Het Welvaren of Assendelver Welvaren, zoals hij ook werd genoemd, was een papiermolen, die aan de Delft tegenover de Kerkbuurt stond. De molen werd na 1670 gebouwd, maar de eerste concrete gegevens werden pas in 1779 aangetroffen. Toen werd Het Welvaren genoemd als belending in een landverkoop.
De molen maakte deel uit van de Reederij der Papiermolens, waarin Willem Sijpesteijn, Jan Smit en Deutz van Assendelft de belangrijkste participanten waren. Jan Smit & Zn, zoals de officiële naam van de ‘Reederij der Papiermolens’ luidde, verzekerde Het Welvaren op 12 februari 1780 voor f. 7500,- in het Papiermakerscontract .
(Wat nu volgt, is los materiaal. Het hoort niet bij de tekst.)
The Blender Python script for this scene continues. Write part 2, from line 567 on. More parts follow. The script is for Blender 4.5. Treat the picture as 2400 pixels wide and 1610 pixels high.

Smit zou altijd met de molen blijven werken. Toen in de jaren dertig van de 19de eeuw de terugval van de papiermakerij op windkracht onstuitbaar inzette, werd ook Het Welvaren slachtoffer van deze recessie. Op 11 juli 1844 werd Jan Noomen, gemachtigde van Jan Smit & Zn, door de gecommitteerden van het Papiersmakerscontract gesommeerd de molen te repareren.
Hij was kennelijk zo ernstig in verval geraakt dat de directieleden van het brandcontract het niet langer verantwoord vonden Het Welvaren in die toestand in de verzekering te houden. Het was het eerste signaal dat het mis ging met de oude papiermolen . Drie jaar later werd de molen uit het contract geroyeerd en nog eens een jaar later werd hij afgebroken en naar Westzaan getransporteerd.
Daar begon Het Welvaren onder de naam De Blauwe Hengst een nieuwe carrière als blauwselmaler. De Oude Blauwe Hengst, die sinds 1701 in bedrijf was, was afgebroken wegens allerlei ouderdomsverschijnselen.